Los generales, acostumbrados a presidentes que pedían precisión operativa, se encontraron con un líder que cuestionaba la estructura conceptual misma de la defensa. La conversación se tornó filosófica, casi como un seminario religioso.
Se habló de proyección de poder, sí, pero no necesariamente en términos de portaaviones o bombarderos. Trump planteó que la verdadera proyección de poder en el futuro vendría de la resiliencia tecnológica y de la capacidad de disuadir sin disparar.
Los almirantes escucharon cuando mencionó que la supremacía naval ya no podía sostenerse únicamente en flotas gigantescas. La guerra del futuro, según él, se libraría en la invisibilidad del ciberespacio y en el control de las comunicaciones globales.
Un punto central de la reunión fue el concepto de independencia estratégica. Trump planteó que Estados Unidos debía reducir su dependencia de alianzas que, en su opinión, debilitaban más que fortalecían. La doctrina, dijo, debía basarse en la autosuficiencia.
Para sorpresa de algunos, no hubo llamados a nuevas aventuras bélicas. Hubo, en cambio, una reflexión sobre la defensa como instrumento de soberanía nacional y no como vehículo de intervenciones interminables en tierras lejanas.
El discurso también incluyó un cuestionamiento al gigantismo burocrático del Pentágono. Trump habló de una doctrina más ágil, en la que la velocidad de respuesta importara más que la cantidad de efectivos desplegados en decenas de países.

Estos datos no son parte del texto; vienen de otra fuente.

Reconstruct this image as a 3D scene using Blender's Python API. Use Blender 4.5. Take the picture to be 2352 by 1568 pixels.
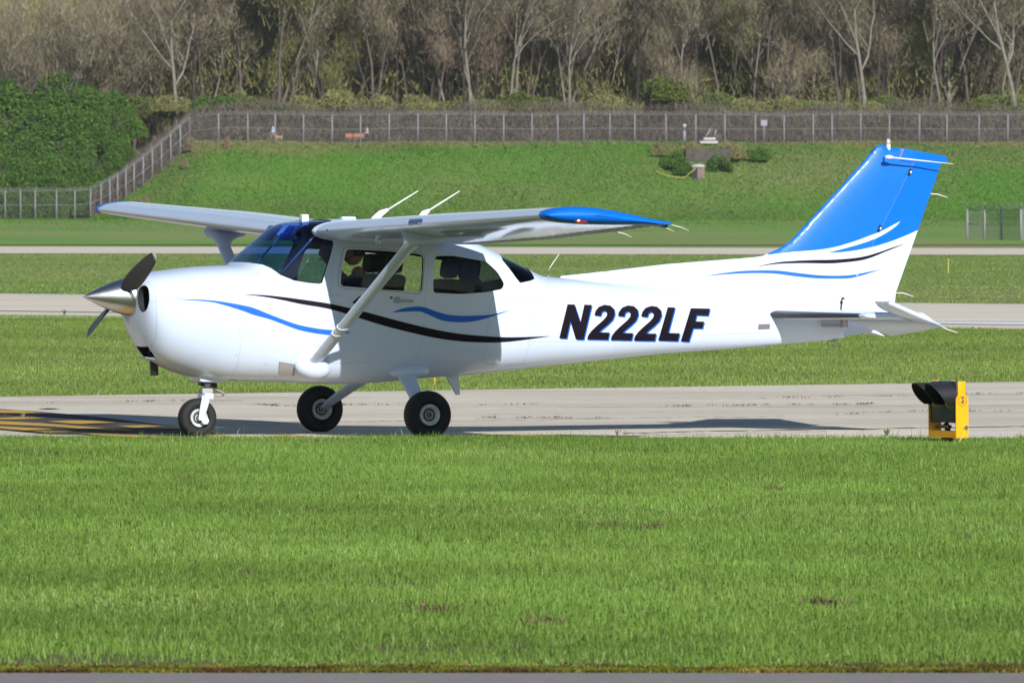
import bpy, bmesh, math, random
import numpy as np
from mathutils import Vector, Matrix
from mathutils.bvhtree import BVHTree
from mathutils.geometry import delaunay_2d_cdt
R = math.radians
random.seed(7); rng = np.random.default_rng(11)
for o in list(bpy.data.objects): bpy.data.objects.remove(o)
sc = bpy.context.scene; COL = sc.collection

# ---------------------------------------------------------------- camera
HC, DIST, FP, CX, HY = 2.1, 90.0, 23220.0, 1176.0, 458.0   # eye height, distance, focal length (in 2352-px units), horizon row
cd = bpy.data.cameras.new('camera'); cam = bpy.data.objects.new('camera', cd); COL.objects.link(cam)
cam.location = (0, 0, HC); cam.rotation_euler = (R(90), 0, 0)
cd.sensor_width = 36; cd.lens = 36*FP/2352; cd.shift_y = -(784-HY)/2352
cd.dof.use_dof = True; cd.dof.focus_distance = 90; cd.dof.aperture_fstop = 20; cd.clip_start = 1; cd.clip_end = 6000
sc.camera = cam
# ---------------------------------------------------------------- light
SD = Vector((-0.56, 1.80, -1.0)).normalized()              # direction in which the sunlight travels
el = math.asin(-SD.z); az = math.atan2(-SD.x, -SD.y)
w = bpy.data.worlds.new('World'); sc.world = w; w.use_nodes = True
nt = w.node_tree; bg = nt.nodes['Background']
sky = nt.nodes.new('ShaderNodeTexSky'); sky.sky_type = 'NISHITA'; sky.sun_disc = False
sky.sun_elevation = el; sky.sun_rotation = az; sky.air_density = 1.0; sky.dust_density = 0.3; sky.ozone_density = 3.0
nt.links.new(sky.outputs[0], bg.inputs[0]); bg.inputs[1].default_value = 0.066
sl = bpy.data.lights.new('sun', 'SUN'); sl.energy = 5.0; sl.angle = R(0.5); sl.color = (1.0, 0.975, 0.94)
so = bpy.data.objects.new('sun', sl); COL.objects.link(so); so.location = (30, -60, 60)
so.rotation_euler = SD.to_track_quat('-Z', 'Y').to_euler()
vs = sc.view_settings; vs.view_transform = 'Standard'; vs.look = 'None'; vs.gamma = 1; vs.exposure = 0.22
vs.use_curve_mapping = False
sc.cycles.max_bounces = 8; sc.cycles.transparent_max_bounces = 24

# ---------------------------------------------------------------- helpers
def link(o, parent=None):
    COL.objects.link(o)
    if parent is not None: o.parent = parent
    return o
def tag(o, label=None, cat=None, group=None, kind=None):
    for k, v in (('label', label), ('category', cat), ('group', group), ('kind', kind)):
        if v: o[k] = v
    return o
def empty(name, loc, rz=0, label=None, cat=None, group=None):
    o = bpy.data.objects.new(name, None); o.empty_display_size = .2; link(o)
    o.location = loc; o.rotation_euler = (0, 0, rz); return tag(o, label, cat, group)
def obj(name, bm, mats, parent=None, smooth=True, angle=35):
    me = bpy.data.meshes.new(name)
    if smooth:
        for f in bm.faces: f.smooth = True
        ca = R(angle)
        for e in bm.edges:
            if len(e.link_faces) == 2 and e.calc_face_angle(0) > ca: e.smooth = False
    bm.to_mesh(me); bm.free()
    for m in (mats if isinstance(mats, (list, tuple)) else [mats]): me.materials.append(m)
    return link(bpy.data.objects.new(name, me), parent)
def np_mesh(name, V, F, mats, parent=None, midx=None, attr=None, smooth=False):
    """V (n,3); F list of arrays (k,m) of equal-size faces"""
    me = bpy.data.meshes.new(name); V = np.asarray(V, np.float32)
    me.vertices.add(len(V)); me.vertices.foreach_set('co', V.ravel())
    F = [np.asarray(f, np.int32) for f in F if len(f)]
    tot = sum(f.size for f in F); npoly = sum(len(f) for f in F)
    me.loops.add(tot); me.polygons.add(npoly)
    me.loops.foreach_set('vertex_index', np.concatenate([f.ravel() for f in F]))
    ls = []; s = 0
    for f in F:
        ls.append(s + np.arange(len(f))*f.shape[1]); s += f.size
    me.polygons.foreach_set('loop_start', np.concatenate(ls).astype(np.int32))
    if midx is not None: me.polygons.foreach_set('material_index', np.asarray(midx, np.int32))
    if smooth: me.polygons.foreach_set('use_smooth', np.ones(npoly, bool))
    me.update(calc_edges=True)
    if attr is not None:
        for k, a in attr.items():
            at = me.attributes.new(k, 'FLOAT', 'POINT'); at.data.foreach_set('value', np.asarray(a, np.float32))
    for m in (mats if isinstance(mats, (list, tuple)) else [mats]): me.materials.append(m)
    return link(bpy.data.objects.new(name, me), parent)
def box(bm, c, s, rot=None, bev=0, mi=0):
    r = bmesh.ops.create_cube(bm, size=1); vs_ = r['verts']
    for v in vs_: v.co = Vector((v.co.x*s[0], v.co.y*s[1], v.co.z*s[2]))
    fs = list({f for v in vs_ for f in v.link_faces})
    if bev:
        es = list({e for v in vs_ for e in v.link_edges})
        rr = bmesh.ops.bevel(bm, geom=es, offset=bev, segments=2, affect='EDGES', profile=.6)
        fs = list({f for f in rr['faces']} | {f for f in fs if f.is_valid})
        vs_ = list({v for f in fs for v in f.verts})
    M = Matrix.Translation(Vector(c)) @ (rot if rot else Matrix())
    for v in vs_: v.co = M @ v.co
    for f in fs: f.material_index = mi
def frame(d):
    d = d.normalized(); up = Vector((0, 0, 1)) if abs(d.z) < .95 else Vector((1, 0, 0))
    a = d.cross(up).normalized(); return a, d.cross(a).normalized()
def tube(bm, pts, rad, n=10, mi=0, cap=True, flat=1.0, axis=None):
    pts = [Vector(p) for p in pts]; rings = []
    if not hasattr(rad, '__len__'): rad = [rad]*len(pts)
    for i, p in enumerate(pts):
        d = (pts[min(i+1, len(pts)-1)] - pts[max(i-1, 0)])
        if axis is not None:
            a = (Vector(axis) - d.normalized()*Vector(axis).dot(d.normalized())).normalized(); b = d.normalized().cross(a)
        else: a, b = frame(d)
        rings.append([bm.verts.new(p + a*rad[i]*math.cos(2*math.pi*k/n) + b*rad[i]*flat*math.sin(2*math.pi*k/n)) for k in range(n)])
    for r0, r1 in zip(rings, rings[1:]):
        for k in range(n):
            f = bm.faces.new((r0[k], r0[(k+1) % n], r1[(k+1) % n], r1[k])); f.material_index = mi
    if cap:
        for r in (rings[0][::-1], rings[-1]):
            f = bm.faces.new(r); f.material_index = mi
def lathe(bm, prof, M=Matrix(), n=40, mi=0, close=False):
    """prof: (axial, radius); axis = local X"""
    rings = []
    for a, r in prof:
        if r < 1e-5: rings.append([bm.verts.new(M @ Vector((a, 0, 0)))])
        else: rings.append([bm.verts.new(M @ Vector((a, r*math.cos(2*math.pi*k/n), r*math.sin(2*math.pi*k/n)))) for k in range(n)])
    pr = list(zip(rings, rings[1:]))
    if close: pr.append((rings[-1], rings[0]))
    for r0, r1 in pr:
        for k in range(n):
            k2 = (k+1) % n
            if len(r0) == 1 and len(r1) == 1: continue
            if len(r0) == 1: vsx = (r0[0], r1[k2], r1[k])
            elif len(r1) == 1: vsx = (r0[k], r0[k2], r1[0])
            else: vsx = (r0[k], r0[k2], r1[k2], r1[k])
            f = bm.faces.new(vsx); f.material_index = mi
def fixn(bm): bmesh.ops.recalc_face_normals(bm, faces=bm.faces)
def pchip(xs, ys, x):
    xs = np.asarray(xs, float); ys = np.asarray(ys, float); h = np.diff(xs); d = np.diff(ys)/h
    m = np.zeros(len(xs)); m[0] = d[0]; m[-1] = d[-1]
    for i in range(1, len(xs)-1):
        if d[i-1]*d[i] > 0:
            w1 = 2*h[i]+h[i-1]; w2 = h[i]+2*h[i-1]; m[i] = (w1+w2)/(w1/d[i-1]+w2/d[i])
    x = np.asarray(x, float); i = np.clip(np.searchsorted(xs, x)-1, 0, len(xs)-2)
    t = (x-xs[i])/h[i]; t2 = t*t; t3 = t2*t
    return (2*t3-3*t2+1)*ys[i]+(t3-2*t2+t)*h[i]*m[i]+(-2*t3+3*t2)*ys[i+1]+(t3-t2)*h[i]*m[i+1]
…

La conversación se movió hacia el terreno de la historia. Trump recordó que las grandes potencias no caen tanto por derrotas militares externas, sino por agotamiento interno. La doctrina, entonces, debía también servir para proteger la cohesión nacional. Los generales, formados en manuales tradicionales, recibieron el mensaje con cautela. Algunos vieron en esas palabras una crítica velada a sus carreras enteras.
Trump se refirió al concepto de disuasión ampliada. No se trataba ya de infundir miedo al enemigo con arsenales visibles, sino de generar un ecosistema de fortaleza política, económica y cultural que hiciera innecesario el enfrentamiento directo. Se habló incluso de educación cívica. Trump planteó que la doctrina militar debía incluir la noción de que la verdadera seguridad empieza en la cohesión interna, en la confianza de los ciudadanos en sus instituciones.

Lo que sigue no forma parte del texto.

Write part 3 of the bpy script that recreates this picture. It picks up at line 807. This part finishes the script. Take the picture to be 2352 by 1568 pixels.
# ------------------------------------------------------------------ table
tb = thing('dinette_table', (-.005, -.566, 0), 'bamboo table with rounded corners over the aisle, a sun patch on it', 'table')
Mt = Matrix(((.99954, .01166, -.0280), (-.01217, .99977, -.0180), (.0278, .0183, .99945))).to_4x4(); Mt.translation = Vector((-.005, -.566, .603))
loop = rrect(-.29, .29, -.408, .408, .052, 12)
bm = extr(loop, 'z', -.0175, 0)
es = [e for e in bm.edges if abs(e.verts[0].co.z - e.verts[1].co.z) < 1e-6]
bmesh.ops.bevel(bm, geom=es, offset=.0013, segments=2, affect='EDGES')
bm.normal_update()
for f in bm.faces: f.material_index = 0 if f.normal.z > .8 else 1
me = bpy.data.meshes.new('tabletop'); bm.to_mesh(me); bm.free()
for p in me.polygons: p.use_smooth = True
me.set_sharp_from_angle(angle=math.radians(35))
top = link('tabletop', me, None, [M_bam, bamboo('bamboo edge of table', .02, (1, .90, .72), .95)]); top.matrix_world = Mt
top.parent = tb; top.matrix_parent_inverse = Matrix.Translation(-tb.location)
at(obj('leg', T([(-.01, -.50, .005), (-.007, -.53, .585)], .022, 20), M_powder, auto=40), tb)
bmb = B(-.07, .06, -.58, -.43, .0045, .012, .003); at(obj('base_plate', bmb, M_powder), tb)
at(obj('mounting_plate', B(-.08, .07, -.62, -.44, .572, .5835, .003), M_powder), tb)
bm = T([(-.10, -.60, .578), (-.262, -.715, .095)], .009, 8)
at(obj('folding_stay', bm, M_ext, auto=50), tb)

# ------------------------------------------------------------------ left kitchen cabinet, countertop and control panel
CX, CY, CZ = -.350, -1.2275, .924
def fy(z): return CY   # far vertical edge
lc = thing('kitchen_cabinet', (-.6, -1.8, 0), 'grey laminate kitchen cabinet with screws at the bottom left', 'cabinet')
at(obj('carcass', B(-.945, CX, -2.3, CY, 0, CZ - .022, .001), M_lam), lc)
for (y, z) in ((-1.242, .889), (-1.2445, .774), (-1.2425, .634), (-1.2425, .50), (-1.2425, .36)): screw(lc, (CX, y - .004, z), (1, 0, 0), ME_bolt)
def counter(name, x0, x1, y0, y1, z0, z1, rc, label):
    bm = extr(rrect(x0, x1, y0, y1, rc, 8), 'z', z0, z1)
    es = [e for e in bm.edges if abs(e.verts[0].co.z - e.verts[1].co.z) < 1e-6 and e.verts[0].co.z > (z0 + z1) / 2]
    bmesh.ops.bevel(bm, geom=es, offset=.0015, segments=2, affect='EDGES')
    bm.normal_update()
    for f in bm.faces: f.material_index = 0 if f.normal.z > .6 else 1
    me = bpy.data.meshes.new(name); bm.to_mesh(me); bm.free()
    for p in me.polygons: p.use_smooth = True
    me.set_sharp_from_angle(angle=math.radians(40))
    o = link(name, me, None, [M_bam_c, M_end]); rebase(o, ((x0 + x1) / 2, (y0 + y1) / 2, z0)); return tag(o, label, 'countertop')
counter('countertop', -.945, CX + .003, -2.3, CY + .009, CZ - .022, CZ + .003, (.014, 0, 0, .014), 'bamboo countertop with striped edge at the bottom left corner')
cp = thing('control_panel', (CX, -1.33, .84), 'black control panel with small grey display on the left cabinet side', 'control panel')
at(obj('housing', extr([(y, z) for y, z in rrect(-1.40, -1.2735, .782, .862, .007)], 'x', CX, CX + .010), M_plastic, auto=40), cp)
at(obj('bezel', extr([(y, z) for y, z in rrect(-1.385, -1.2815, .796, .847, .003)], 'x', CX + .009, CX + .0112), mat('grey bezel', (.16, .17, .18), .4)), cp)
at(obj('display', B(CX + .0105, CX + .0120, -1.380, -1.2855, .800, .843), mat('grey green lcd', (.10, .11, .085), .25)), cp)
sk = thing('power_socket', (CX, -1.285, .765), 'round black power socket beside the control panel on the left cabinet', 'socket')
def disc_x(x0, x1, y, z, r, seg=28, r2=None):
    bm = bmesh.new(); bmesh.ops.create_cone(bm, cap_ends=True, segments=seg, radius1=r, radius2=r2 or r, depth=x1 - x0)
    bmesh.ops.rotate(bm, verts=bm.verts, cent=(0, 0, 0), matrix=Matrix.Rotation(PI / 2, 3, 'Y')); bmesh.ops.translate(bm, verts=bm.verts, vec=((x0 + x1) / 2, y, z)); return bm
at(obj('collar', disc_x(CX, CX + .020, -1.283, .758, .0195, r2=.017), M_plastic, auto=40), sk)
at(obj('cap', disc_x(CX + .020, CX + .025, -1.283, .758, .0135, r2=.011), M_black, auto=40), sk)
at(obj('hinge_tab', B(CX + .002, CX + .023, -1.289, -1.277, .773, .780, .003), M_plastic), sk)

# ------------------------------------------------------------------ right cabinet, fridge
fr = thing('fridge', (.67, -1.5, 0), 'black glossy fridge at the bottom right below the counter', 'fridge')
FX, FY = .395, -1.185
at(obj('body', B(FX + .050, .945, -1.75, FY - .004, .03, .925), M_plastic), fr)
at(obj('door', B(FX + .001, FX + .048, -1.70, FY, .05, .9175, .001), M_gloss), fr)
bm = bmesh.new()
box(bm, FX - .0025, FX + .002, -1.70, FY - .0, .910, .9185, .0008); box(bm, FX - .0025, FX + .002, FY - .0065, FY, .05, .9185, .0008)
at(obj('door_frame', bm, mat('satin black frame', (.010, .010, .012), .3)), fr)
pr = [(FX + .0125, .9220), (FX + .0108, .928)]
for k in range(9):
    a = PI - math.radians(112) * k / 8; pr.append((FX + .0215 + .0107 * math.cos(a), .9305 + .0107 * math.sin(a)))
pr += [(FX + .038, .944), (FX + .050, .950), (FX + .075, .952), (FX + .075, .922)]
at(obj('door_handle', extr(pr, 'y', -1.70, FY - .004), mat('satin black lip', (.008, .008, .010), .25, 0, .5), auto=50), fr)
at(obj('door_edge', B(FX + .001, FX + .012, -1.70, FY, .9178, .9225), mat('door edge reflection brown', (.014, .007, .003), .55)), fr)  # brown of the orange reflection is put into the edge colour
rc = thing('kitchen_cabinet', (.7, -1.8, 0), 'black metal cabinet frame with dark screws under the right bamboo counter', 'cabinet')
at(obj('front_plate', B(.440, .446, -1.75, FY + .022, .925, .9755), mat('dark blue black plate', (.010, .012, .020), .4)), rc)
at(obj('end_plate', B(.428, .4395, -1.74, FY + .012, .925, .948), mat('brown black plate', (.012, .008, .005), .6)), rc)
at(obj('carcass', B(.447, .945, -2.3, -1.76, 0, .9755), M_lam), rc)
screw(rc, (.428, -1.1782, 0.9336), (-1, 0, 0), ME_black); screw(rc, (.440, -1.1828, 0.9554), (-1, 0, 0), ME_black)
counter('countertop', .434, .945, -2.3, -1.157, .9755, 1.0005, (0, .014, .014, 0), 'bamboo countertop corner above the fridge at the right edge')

Los almirantes, acostumbrados a medir el poder en toneladas de acero y misiles, escucharon que la nueva medida de la fuerza sería la capacidad de resistir crisis simultáneas: financieras, tecnológicas, sociales. Trump se dio cuenta que mover tropas, barcos y submarinos no impacta tanto ya como las redes sociales.
En ese sentido, la doctrina propuesta no apuntaba a la expansión, sino a la consolidación. Era una visión de repliegue estratégico, no como renuncia, sino como afirmación de prioridades internas.
Pero allí se abrió la mayor contradicción: el enemigo interno de Trump, en muchas ocasiones, parecen ser sus propios ciudadanos. Esa noción coloca a los generales frente a una disyuntiva peligrosa, pues ellos juraron defender la Constitución, no seguir ciegamente a un rey y menos atacar a sus ciudadanos. El invadir ciudades y estados de ideología demócratas, para reprimir a quienes no piensan como el presidente y usando las fuerzas armadas, es impensable para los generales.
La reunión concluyó sin órdenes inmediatas ni despliegues anunciados. Fue, más bien, la siembra de una idea inquietante: la de un ejército menos obsesionado con el enemigo externo y más en riesgo de ser empujado hacia un choque con su propia nación. Para los oídos de Rusia, China e Irán era un regalo. Pero para los mandos militares que fueron a la reunión se trataba de algo que nunca debe suceder en una república democrática.
Fue toda una pérdida de tiempo y gastos. Una humillación que todo el mundo vio. Otro show de televisión más de Trump, pero del que nadie se reía de sus chistes ni lo aplaudían. Triste espectáculo que solo tuvo un capítulo, malas críticas y baja audiencia. Un mal aprendiz.